ルジマートフがレニングラード国立(マ−ルイ劇場)バレエに客演した時の「白鳥の湖」の映像ということですが、幕と三幕でルジマトフの髪の長さが違っていたりしていることからも、一つの劇場公演の記録ではなく、公演のうちのいくつかを撮影して編集したもののようです。ルジマートフ目当てでしたが、リューボフ・クナコワもなかなか素敵でした。
第一幕、マールイ版「白鳥の湖」には、道化は登場しません。家庭教師です。家庭教師に伴われて、ジマートフのジークフリートの登場。村人たちに微笑み、乾杯の杯を上げます。独特の憂いを含んだ感じの哀しさや孤独感漂う王子様です。

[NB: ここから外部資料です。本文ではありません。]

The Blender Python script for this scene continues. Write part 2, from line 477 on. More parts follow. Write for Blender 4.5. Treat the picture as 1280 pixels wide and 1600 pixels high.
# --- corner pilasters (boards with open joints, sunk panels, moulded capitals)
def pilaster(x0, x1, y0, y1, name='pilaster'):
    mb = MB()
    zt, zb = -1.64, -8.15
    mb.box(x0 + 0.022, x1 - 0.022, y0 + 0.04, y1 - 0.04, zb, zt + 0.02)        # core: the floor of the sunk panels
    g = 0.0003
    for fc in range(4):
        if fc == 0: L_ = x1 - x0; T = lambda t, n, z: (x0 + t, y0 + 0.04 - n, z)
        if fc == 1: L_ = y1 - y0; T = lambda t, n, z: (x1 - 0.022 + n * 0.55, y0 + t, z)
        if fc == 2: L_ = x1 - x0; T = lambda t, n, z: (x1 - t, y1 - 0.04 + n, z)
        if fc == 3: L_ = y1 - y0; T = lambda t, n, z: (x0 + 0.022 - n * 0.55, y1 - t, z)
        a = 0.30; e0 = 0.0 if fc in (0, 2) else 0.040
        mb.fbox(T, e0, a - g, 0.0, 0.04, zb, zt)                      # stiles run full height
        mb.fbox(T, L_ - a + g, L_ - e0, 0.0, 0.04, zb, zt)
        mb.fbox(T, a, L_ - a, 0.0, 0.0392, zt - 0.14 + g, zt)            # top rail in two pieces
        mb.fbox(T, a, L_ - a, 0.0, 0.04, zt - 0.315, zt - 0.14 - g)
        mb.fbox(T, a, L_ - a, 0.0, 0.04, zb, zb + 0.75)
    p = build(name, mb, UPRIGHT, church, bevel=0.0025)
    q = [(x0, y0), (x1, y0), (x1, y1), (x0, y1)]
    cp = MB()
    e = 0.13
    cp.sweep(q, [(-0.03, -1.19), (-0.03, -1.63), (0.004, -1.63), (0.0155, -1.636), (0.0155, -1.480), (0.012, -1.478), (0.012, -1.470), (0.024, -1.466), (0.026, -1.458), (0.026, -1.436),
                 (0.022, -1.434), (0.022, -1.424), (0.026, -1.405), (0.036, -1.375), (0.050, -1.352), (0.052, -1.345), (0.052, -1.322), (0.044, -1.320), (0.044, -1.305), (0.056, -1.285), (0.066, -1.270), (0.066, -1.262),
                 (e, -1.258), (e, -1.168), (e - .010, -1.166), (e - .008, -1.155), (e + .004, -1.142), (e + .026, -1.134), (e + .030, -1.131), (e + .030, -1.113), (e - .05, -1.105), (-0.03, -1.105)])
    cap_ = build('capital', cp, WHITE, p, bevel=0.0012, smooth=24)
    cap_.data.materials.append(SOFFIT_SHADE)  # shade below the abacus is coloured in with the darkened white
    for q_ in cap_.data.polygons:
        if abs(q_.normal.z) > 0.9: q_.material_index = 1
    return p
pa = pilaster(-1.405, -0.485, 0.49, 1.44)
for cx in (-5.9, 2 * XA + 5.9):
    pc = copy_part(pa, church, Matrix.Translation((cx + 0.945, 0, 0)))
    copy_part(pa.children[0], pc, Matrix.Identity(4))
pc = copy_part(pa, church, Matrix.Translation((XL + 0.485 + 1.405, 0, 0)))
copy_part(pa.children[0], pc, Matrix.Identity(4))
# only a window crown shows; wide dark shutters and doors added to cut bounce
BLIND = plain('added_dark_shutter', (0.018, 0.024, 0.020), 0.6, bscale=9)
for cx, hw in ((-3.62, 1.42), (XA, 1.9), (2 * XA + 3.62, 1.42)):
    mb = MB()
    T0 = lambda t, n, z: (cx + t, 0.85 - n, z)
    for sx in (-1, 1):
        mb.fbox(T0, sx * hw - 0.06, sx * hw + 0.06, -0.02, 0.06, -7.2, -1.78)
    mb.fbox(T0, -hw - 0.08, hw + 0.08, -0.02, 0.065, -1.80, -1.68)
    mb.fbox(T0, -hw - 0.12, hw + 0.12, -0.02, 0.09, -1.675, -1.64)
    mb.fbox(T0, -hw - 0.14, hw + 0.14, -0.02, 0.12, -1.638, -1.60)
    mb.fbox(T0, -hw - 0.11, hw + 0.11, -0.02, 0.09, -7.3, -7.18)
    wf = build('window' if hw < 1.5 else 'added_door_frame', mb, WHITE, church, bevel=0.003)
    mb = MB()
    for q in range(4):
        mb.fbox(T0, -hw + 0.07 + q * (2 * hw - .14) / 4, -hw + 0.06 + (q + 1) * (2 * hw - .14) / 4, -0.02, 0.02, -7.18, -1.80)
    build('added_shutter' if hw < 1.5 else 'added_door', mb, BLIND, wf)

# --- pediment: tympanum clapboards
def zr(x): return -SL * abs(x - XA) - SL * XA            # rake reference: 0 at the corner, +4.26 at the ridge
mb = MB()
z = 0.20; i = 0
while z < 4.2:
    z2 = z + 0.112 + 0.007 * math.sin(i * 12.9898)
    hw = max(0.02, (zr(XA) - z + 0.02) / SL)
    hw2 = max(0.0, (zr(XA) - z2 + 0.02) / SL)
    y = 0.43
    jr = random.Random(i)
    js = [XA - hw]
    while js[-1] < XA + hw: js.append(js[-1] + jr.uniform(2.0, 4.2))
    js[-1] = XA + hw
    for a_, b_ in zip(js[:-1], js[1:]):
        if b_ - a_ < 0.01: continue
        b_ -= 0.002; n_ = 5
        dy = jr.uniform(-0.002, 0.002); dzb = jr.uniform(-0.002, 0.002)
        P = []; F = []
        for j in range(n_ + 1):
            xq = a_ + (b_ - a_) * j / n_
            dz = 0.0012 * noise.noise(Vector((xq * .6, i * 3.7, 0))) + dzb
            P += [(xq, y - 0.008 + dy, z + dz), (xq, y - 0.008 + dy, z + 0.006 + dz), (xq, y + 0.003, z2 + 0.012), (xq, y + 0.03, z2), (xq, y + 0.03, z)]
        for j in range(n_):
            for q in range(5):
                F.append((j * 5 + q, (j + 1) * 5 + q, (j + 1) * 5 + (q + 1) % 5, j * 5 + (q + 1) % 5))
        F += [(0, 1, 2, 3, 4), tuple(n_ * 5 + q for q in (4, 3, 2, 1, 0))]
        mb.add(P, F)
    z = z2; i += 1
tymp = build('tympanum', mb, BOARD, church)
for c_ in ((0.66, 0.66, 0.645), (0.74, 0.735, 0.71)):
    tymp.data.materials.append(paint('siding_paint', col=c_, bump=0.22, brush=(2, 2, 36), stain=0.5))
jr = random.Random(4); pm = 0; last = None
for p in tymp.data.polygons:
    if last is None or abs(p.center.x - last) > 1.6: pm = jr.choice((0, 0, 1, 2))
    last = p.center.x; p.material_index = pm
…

第一幕第二場、クナコワは長身でスラッと美しい容姿。トゥで立つとルジマートフを越えてしまうくらい。その為かルジマートフがサポートに苦労しているようなところもありましたが、クナコワの踊りは、大らかな美しく、王子を優しく包み込むようで、気高さを感じさせながらも、ひたむきで、美しいオデットの心をも感じることができました。
第二幕、オディールでは、クナコワは、ヴァリエーションでステップが小気味よく決まって軽快でしたし、アダージョも優雅でおおらかな美しい踊りです。目線が優して微笑みを絶やさなかったのは悪魔オディールのようではない感じもしましたが、私はこの感じは好きです。グランフェッテは、それまでの笑みを忘れて、苦しそうでしたが、必死に至難な技に挑戦する姿に胸が熱くなりました。軸足がずれてヒヤッとしたところがありましたが、32回を無事回りきって、大きな拍手、笑顔が戻りました。
マールイ版が他と著しく異なるのが第三幕、オディールに愛を誓ってしまった王子は、二度とオデットと幸せになることはできない。オデットと王子はお互いの変わらぬ愛を確かめあって、二人湖に身を投げてしまいます。
このバレエ団は、ワガノワ・バレエ学校出身者が多いと言うことですが、コール・ド・バレエが、とても上品で美しく、ボリショイとは違った、独特のしっとりとして優雅な美しい舞台を楽しめました。